== INSTRUCTION ==
Copy out all lines with the word "Blender" in them.

—————

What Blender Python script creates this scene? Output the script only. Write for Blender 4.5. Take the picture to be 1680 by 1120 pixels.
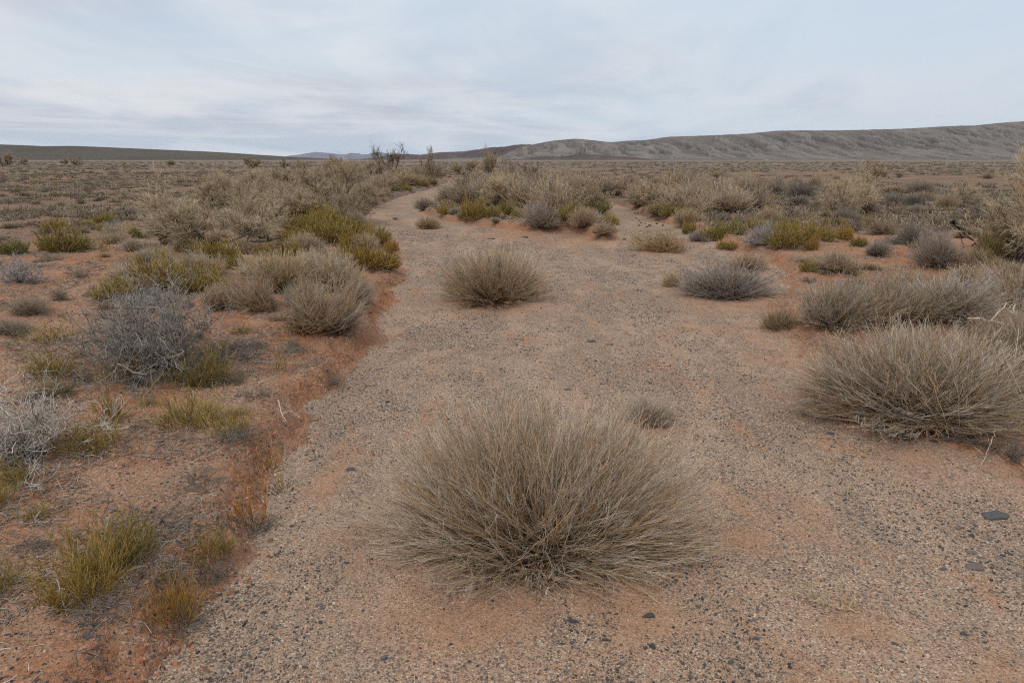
import bpy, math
import numpy as np
R = math.radians
SC = bpy.context.scene
for o in list(bpy.data.objects): bpy.data.objects.remove(o)

# ------------------------------------------------------------------ camera, sky, sun, exposure
CAMH, PITCH, FPX = 1.62, R(14.9), 1120.0
cd = bpy.data.cameras.new('camera'); cam = bpy.data.objects.new('camera', cd)
SC.collection.objects.link(cam)
cam.location = (0, 0, CAMH); cam.rotation_euler = (math.pi/2 - PITCH, 0, 0)
cd.sensor_width = 36; cd.lens = 24; cd.clip_start = .05; cd.clip_end = 90000
SC.camera = cam

SUN_EL, SUN_AZ = R(52), R(205)
W = bpy.data.worlds.new('World'); SC.world = W; W.use_nodes = True
def sky():
    nt = W.node_tree; N = nt.nodes; L = nt.links; N.clear()
    out = N.new('ShaderNodeOutputWorld'); bg = N.new('ShaderNodeBackground'); bg.inputs[1].default_value = 0.104
    st = N.new('ShaderNodeTexSky'); st.sky_type = 'NISHITA'; st.sun_disc = False
    st.sun_elevation = SUN_EL; st.sun_rotation = SUN_AZ; st.dust_density = 2.5; st.air_density = 1.2
    tc = N.new('ShaderNodeTexCoord'); sep = N.new('ShaderNodeSeparateXYZ'); L.new(tc.outputs['Generated'], sep.inputs[0])
    def m(op, a, b=None, c=None):
        n = N.new('ShaderNodeMath'); n.operation = op
        for i, v in enumerate((a, b, c)):
            if v is None: continue
            if isinstance(v, (int, float)): n.inputs[i].default_value = v
            else: L.new(v, n.inputs[i])
        return n.outputs[0]
    z = m('MAXIMUM', sep.outputs[2], 0.0)
    zz = m('ADD', z, 0.09)
    px = m('DIVIDE', sep.outputs[0], zz); py = m('DIVIDE', sep.outputs[1], zz)
    def cl(sx, sy, sc, det, rough, seed, dist=0.0):
        c = N.new('ShaderNodeCombineXYZ'); L.new(m('MULTIPLY', px, sx), c.inputs[0]); L.new(m('MULTIPLY', py, sy), c.inputs[1])
        c.inputs[2].default_value = seed
        n = N.new('ShaderNodeTexNoise'); n.inputs['Scale'].default_value = sc; n.inputs['Detail'].default_value = det
        n.inputs['Roughness'].default_value = rough; n.inputs['Distortion'].default_value = dist
        L.new(c.outputs[0], n.inputs['Vector']); return n.outputs[0]
    def ramp(f, a, b):
        n = N.new('ShaderNodeMapRange'); n.interpolation_type = 'SMOOTHSTEP'
        n.inputs[1].default_value = a; n.inputs[2].default_value = b; L.new(f, n.inputs[0]); return n.outputs[0]
    def mix(f, a, b, mode='MIX'):
        n = N.new('ShaderNodeMix'); n.data_type = 'RGBA'; n.blend_type = mode
        if isinstance(f, (int, float)): n.inputs[0].default_value = f
        else: L.new(f, n.inputs[0])
        for i, v in ((6, a), (7, b)):
            if isinstance(v, tuple): n.inputs[i].default_value = v + (1,)
            else: L.new(v, n.inputs[i])
        return n.outputs[2]
    # the cloud sheet (values are 1/strength up)
    hi, lo, gap = (7.6, 7.75, 8.15), (5.2, 5.65, 6.7), (6.1, 7.2, 8.3)
    c1 = ramp(cl(.75, .36, .62, 5, .52, 4.3, .9), .40, .58)
    c2 = ramp(cl(.8, .5, 1.2, 6, .6, 7.1, .5), .46, .70)
    c3 = ramp(cl(.45, .45, .6, 5, .5, 15.7, .6), .46, .66)
    col = mix(c1, hi, lo)
    col = mix(m('MULTIPLY', c3, .65), col, gap)
    col = mix(m('MULTIPLY', c2, .45), col, (8.4, 8.4, 8.5))
    # thin bright bars low over the left of the horizon
    c = N.new('ShaderNodeCombineXYZ'); L.new(m('MULTIPLY', sep.outputs[0], 1.3), c.inputs[0]); L.new(m('MULTIPLY', sep.outputs[2], 38), c.inputs[1])
    n = N.new('ShaderNodeTexNoise'); n.inputs['Scale'].default_value = 2.1; n.inputs['Detail'].default_value = 4; n.inputs['Distortion'].default_value = .25
    L.new(c.outputs[0], n.inputs['Vector'])
    bars = m('MULTIPLY', ramp(n.outputs[0], .50, .62), ramp(z, .13, .0))
    leftness = ramp(sep.outputs[0], .25, -.15)
    low = ramp(z, .07, .0)
    col = mix(m('MULTIPLY', low, .55), col, (6.6, 7.7, 9.0))
    col = mix(m('MULTIPLY', m('MULTIPLY', bars, leftness), .3), col, (9.2, 9.2, 9.1))
    # right side a little greyer blue
    col = mix(m('MULTIPLY', ramp(sep.outputs[0], .0, .6), .50), col, (5.4, 6.5, 7.9))
    # overcast sheet is brighter overhead
    col = mix(ramp(z, .22, .9), col, (11.2, 10.8, 10.0))
    fin = mix(.88, st.outputs[0], col)
    L.new(fin, bg.inputs[0]); L.new(bg.outputs[0], out.inputs[0])
sky()
sl = bpy.data.lights.new('sun', 'SUN'); sl.energy = 1.5; sl.angle = R(11); sl.color = (1, .95, .87)
so = bpy.data.objects.new('sun', sl); SC.collection.objects.link(so)
# direction towards the sun: azimuth clockwise from +Y
so.rotation_euler = (math.pi/2 - SUN_EL, 0, math.pi - SUN_AZ)
SC.view_settings.view_transform = 'Standard'; SC.view_settings.look = 'None'
SC.view_settings.exposure = 0; SC.view_settings.gamma = 1
SC.render.engine = 'CYCLES'
SC.cycles.max_bounces = 5; SC.cycles.diffuse_bounces = 3; SC.cycles.glossy_bounces = 1
SC.cycles.transparent_max_bounces = 4; SC.cycles.volume_bounces = 0; SC.cycles.use_denoising = False; SC.cycles.filter_width = 1.15; SC.cycles.use_adaptive_sampling = False

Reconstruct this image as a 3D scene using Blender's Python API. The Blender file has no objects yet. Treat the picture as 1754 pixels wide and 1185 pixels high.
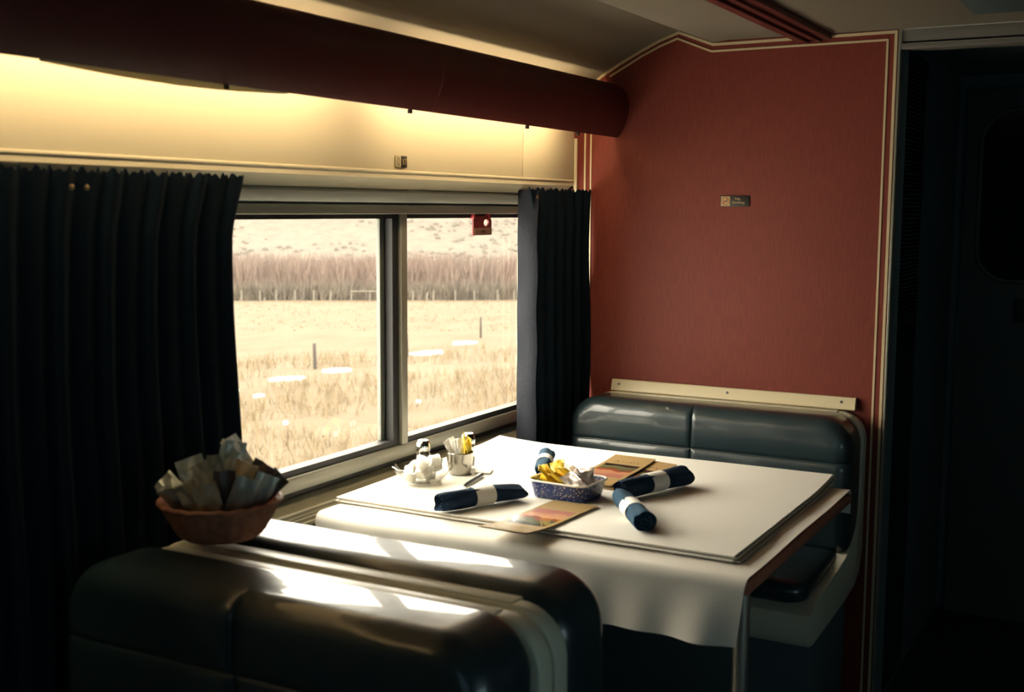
import bpy, bmesh, math, random
from math import sin, cos, pi, radians, exp, sqrt
from mathutils import Vector, Matrix, noise

random.seed(11)
SC = bpy.context.scene
COL = SC.collection

# ------------------------------------------------------------------ camera
CAM = Vector((-3.55, -1.55, 1.47))
YAW, PIT, ROL, FPX = 0.50266059, -0.11474385, 0.0059437, 2035.17
fw = Vector((cos(YAW)*cos(PIT), sin(YAW)*cos(PIT), sin(PIT)))
rt0 = Vector((sin(YAW), -cos(YAW), 0)); up0 = rt0.cross(fw)
rt = rt0*cos(ROL) + up0*sin(ROL); up = up0*cos(ROL) - rt0*sin(ROL)
cd = bpy.data.cameras.new('camera'); cam = bpy.data.objects.new('camera', cd); COL.objects.link(cam)
cd.sensor_fit = 'HORIZONTAL'; cd.sensor_width = 36.0; cd.lens = FPX/1754*36
cd.clip_start = 0.05; cd.clip_end = 2000
cam.matrix_world = Matrix(((rt.x, up.x, -fw.x, CAM.x), (rt.y, up.y, -fw.y, CAM.y), (rt.z, up.z, -fw.z, CAM.z), (0, 0, 0, 1)))
cd.dof.use_dof = True; cd.dof.focus_distance = 4.2; cd.dof.aperture_fstop = 5.0
SC.camera = cam

# ------------------------------------------------------------------ overcast sky, exposure
wd = bpy.data.worlds.new('overcast_sky'); SC.world = wd; wd.use_nodes = True
nt = wd.node_tree; nt.nodes.clear()
wo = nt.nodes.new('ShaderNodeOutputWorld'); bg = nt.nodes.new('ShaderNodeBackground')
tc = nt.nodes.new('ShaderNodeTexCoord'); sx = nt.nodes.new('ShaderNodeSeparateXYZ')
mr = nt.nodes.new('ShaderNodeMapRange'); mr.inputs['From Min'].default_value = 0; mr.inputs['From Max'].default_value = 1
mr.inputs['To Min'].default_value = 0.45; mr.inputs['To Max'].default_value = 1.0
ml = nt.nodes.new('ShaderNodeMath'); ml.operation = 'MULTIPLY'; ml.inputs[1].default_value = 24.0
bg.inputs['Color'].default_value = (1.0, 0.92, 0.775, 1)
nt.links.new(tc.outputs['Generated'], sx.inputs[0]); nt.links.new(sx.outputs['Z'], mr.inputs['Value'])
nt.links.new(mr.outputs[0], ml.inputs[0]); nt.links.new(ml.outputs[0], bg.inputs['Strength'])
nt.links.new(bg.outputs[0], wo.inputs[0])
SC.view_settings.view_transform = 'Standard'; SC.view_settings.look = 'None'
SC.view_settings.exposure = 0.0; SC.view_settings.gamma = 1.0; SC.view_settings.use_curve_mapping = False
SC.cycles.use_denoising = True; SC.cycles.max_bounces = 10; SC.cycles.diffuse_bounces = 5; SC.cycles.transparent_max_bounces = 16
SC.cycles.sample_clamp_indirect = 6.0; SC.cycles.caustics_reflective = False; SC.cycles.caustics_refractive = False

def area(name, loc, rot, sx_, sy_, power, color):
    l = bpy.data.lights.new(name, 'AREA'); l.shape = 'RECTANGLE'; l.size = sx_; l.size_y = sy_
    l.energy = power; l.color = color
    o = bpy.data.objects.new(name, l); COL.objects.link(o); o.location = loc; o.rotation_euler = rot
    return o
# daylight through the car's other windows: the opposite side and behind the camera (both drawn dim)
area('opposite_window_daylight', (-2.75, -2.66, 0.88), (radians(-90), 0, 0), 1.4, 0.5, 30.0, (0.84, 0.94, 0.92))
area('rear_car_daylight', (-5.4, -1.5, 1.3), (0, radians(-90), 0), 1.0, 1.6, 1.8, (0.46, 0.80, 1.0))

# ------------------------------------------------------------------ materials
MATS = {}
def mat(name, col, rough=0.6, metal=0.0, spec=0.5, bump=None, var=None, coat=0.0, sheen=0.0, trans=0.0, ior=1.5, stretch=None, sss=0):
    if name in MATS: return MATS[name]
    m = bpy.data.materials.new(name); m.use_nodes = True; n = m.node_tree; b = n.nodes['Principled BSDF']
    b.inputs['Base Color'].default_value = (*col, 1); b.inputs['Roughness'].default_value = rough
    b.inputs['Metallic'].default_value = metal; b.inputs['Specular IOR Level'].default_value = spec
    b.inputs['Coat Weight'].default_value = coat; b.inputs['Sheen Weight'].default_value = sheen
    b.inputs['Transmission Weight'].default_value = trans; b.inputs['IOR'].default_value = ior
    src = None
    if bump or var:
        t = n.nodes.new('ShaderNodeTexCoord'); mp = n.nodes.new('ShaderNodeMapping')
        n.links.new(t.outputs['Object'], mp.inputs[0]); src = mp
        if stretch: mp.inputs['Scale'].default_value = stretch
    if bump:
        sc, st, dist = bump
        nz = n.nodes.new('ShaderNodeTexNoise'); nz.inputs['Scale'].default_value = sc; nz.inputs['Detail'].default_value = 6
        bp = n.nodes.new('ShaderNodeBump'); bp.inputs['Strength'].default_value = st; bp.inputs['Distance'].default_value = dist
        n.links.new(src.outputs[0], nz.inputs['Vector']); n.links.new(nz.outputs['Fac'], bp.inputs['Height'])
        n.links.new(bp.outputs[0], b.inputs['Normal'])
    if var:
        sc, col2 = var
        nz = n.nodes.new('ShaderNodeTexNoise'); nz.inputs['Scale'].default_value = sc; nz.inputs['Detail'].default_value = 5
        rp = n.nodes.new('ShaderNodeMapRange'); rp.inputs['From Min'].default_value = .35; rp.inputs['From Max'].default_value = .65
        mx = n.nodes.new('ShaderNodeMix'); mx.data_type = 'RGBA'
        mx.inputs['A'].default_value = (*col, 1); mx.inputs['B'].default_value = (*col2, 1)
        n.links.new(src.outputs[0], nz.inputs['Vector']); n.links.new(nz.outputs['Fac'], rp.inputs['Value'])
        n.links.new(rp.outputs[0], mx.inputs['Factor']); n.links.new(mx.outputs['Result'], b.inputs['Base Color'])
    MATS[name] = m
    return m

def pane_mat(name, tint, gloss):
    m = bpy.data.materials.new(name); m.use_nodes = True; n = m.node_tree; n.nodes.clear()
    o = n.nodes.new('ShaderNodeOutputMaterial'); t = n.nodes.new('ShaderNodeBsdfTransparent'); g = n.nodes.new('ShaderNodeBsdfGlossy')
    f = n.nodes.new('ShaderNodeFresnel'); mx = n.nodes.new('ShaderNodeMixShader'); k = n.nodes.new('ShaderNodeMath'); k.operation = 'MULTIPLY'
    k.inputs[1].default_value = gloss; f.inputs['IOR'].default_value = 1.5; g.inputs['Roughness'].default_value = 0.02
    t.inputs['Color'].default_value = (*tint, 1)
    ge = n.nodes.new('ShaderNodeNewGeometry'); inv = n.nodes.new('ShaderNodeMath'); inv.operation = 'SUBTRACT'; inv.inputs[0].default_value = 1
    k2 = n.nodes.new('ShaderNodeMath'); k2.operation = 'MULTIPLY'
    n.links.new(ge.outputs['Backfacing'], inv.inputs[1]); n.links.new(f.outputs[0], k.inputs[0])
    n.links.new(k.outputs[0], k2.inputs[0]); n.links.new(inv.outputs[0], k2.inputs[1]); n.links.new(k2.outputs[0], mx.inputs[0])
    n.links.new(t.outputs[0], mx.inputs[1]); n.links.new(g.outputs[0], mx.inputs[2]); n.links.new(mx.outputs[0], o.inputs[0])
    return m

def emit_mat(name, col, strength):
    m = bpy.data.materials.new(name); m.use_nodes = True; b = m.node_tree.nodes['Principled BSDF']
    b.inputs['Base Color'].default_value = (*col, 1); b.inputs['Emission Color'].default_value = (*col, 1)
    b.inputs['Emission Strength'].default_value = strength
    return m

M_red = mat('red_wall_laminate', (0.200, 0.034, 0.0195), .55, spec=.3, bump=(40, .25, .004), var=(30, (0.157, 0.0245, 0.015)), stretch=(1, 9, .7))
M_redv = mat('dark_red_vinyl', (0.115, 0.022, 0.018), .5, spec=.3, bump=(160, .25, .002))
M_pin = mat('ivory_pinstripe', (0.62, 0.50, 0.30), .45)
M_ivory = mat('ivory_wall_panel', (0.74, 0.66, 0.46), .55, bump=(120, .1, .001))
M_ceil = mat('cream_ceiling', (0.185, 0.157, 0.115), .7, bump=(90, .15, .002))
M_olive = mat('olive_grey_aluminium', (0.30, 0.29, 0.235), .42, metal=.35, bump=(200, .05, .001))
M_pale = mat('pale_grey_green_plastic', (0.42, 0.43, 0.36), .45)
M_black = mat('black_rubber', (0.012, 0.012, 0.013), .6)
M_ledge = mat('sill_cream_metal', (0.62, 0.59, 0.45), .45, bump=(150, .05, .001))
M_wall = mat('lower_wall_grey', (0.34, 0.34, 0.30), .6)
M_vinyl = mat('dark_green_vinyl', (0.015, 0.031, 0.037), .36, spec=.6, bump=(20, .22, .006), coat=.5)
M_shell = mat('ivory_bench_plastic', (0.74, 0.70, 0.55), .35, bump=(150, .06, .001))
M_screw = mat('screw_steel', (0.20, 0.19, 0.17), .35, metal=.9)
M_navy = mat('navy_curtain_cloth', (0.0045, 0.0105, 0.017), .95, spec=.1, bump=(220, .5, .003))
M_floor = mat('dark_carpet', (0.012, 0.016, 0.022), .95, bump=(300, .5, .004))
M_dark = mat('dark_corridor_panel', (0.085, 0.115, 0.125), .6)
M_darkrib = mat('dark_ribbed_panel', (0.06, 0.06, 0.058), .6)
M_cloth = mat('white_tablecloth', (0.74, 0.71, 0.64), .85, spec=.2, bump=(350, .18, .002))
M_paper = mat('white_cover_paper', (0.80, 0.775, 0.71), .75, spec=.25, bump=(9, .12, .01))
M_paperb = mat('cream_cover_paper', (0.66, 0.58, 0.47), .8, spec=.2)
M_terra = mat('terracotta_edge', (0.50, 0.19, 0.11), .5, bump=(200, .2, .001))
M_steel = mat('brushed_steel', (0.46, 0.44, 0.39), .2, metal=1.0)
M_chrome = mat('chrome', (0.80, 0.79, 0.76), .12, metal=1.0)
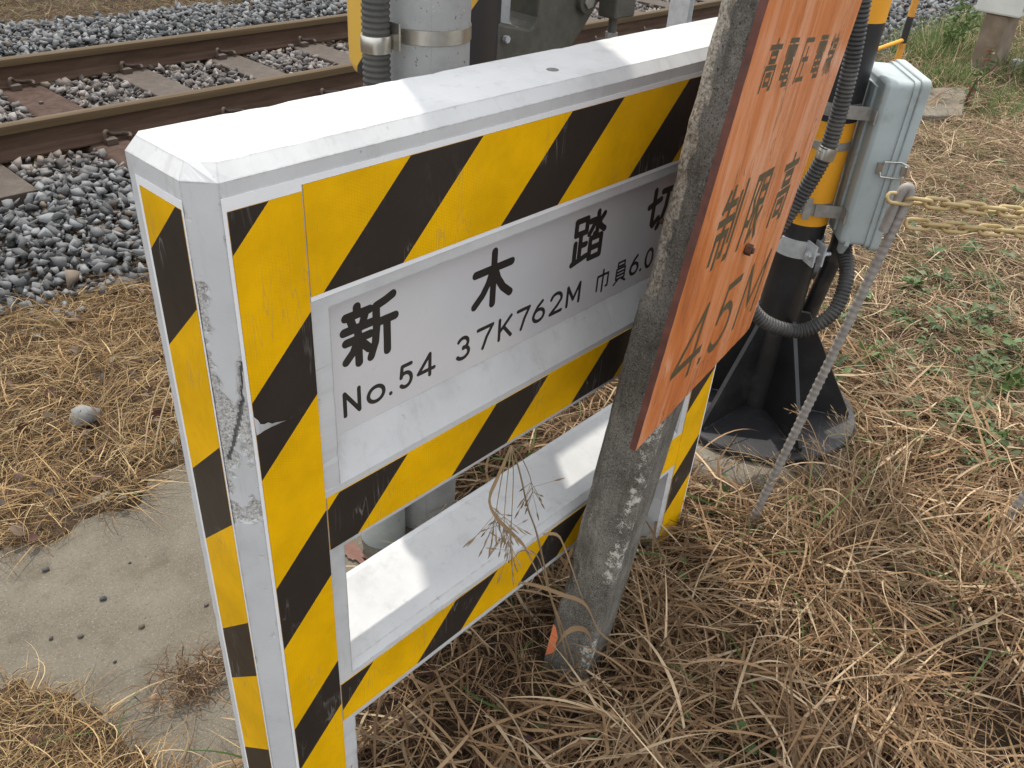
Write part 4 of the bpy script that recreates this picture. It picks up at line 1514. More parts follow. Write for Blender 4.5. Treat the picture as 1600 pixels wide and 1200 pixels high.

—————

== THE RESPONSE ==
What Blender Python script creates this scene? Output the script only. Write for Blender 4.5. Take the picture to be 1680 by 1120 pixels.
Reconstruct this image as a 3D scene using Blender's Python API. The Blender file has no objects yet. Treat the picture as 1754 pixels wide and 1185 pixels high.
Write part 4 of the bpy script that recreates this picture. It picks up at line 1514. More parts follow. Write for Blender 4.5. Treat the picture as 1600 pixels wide and 1200 pixels high.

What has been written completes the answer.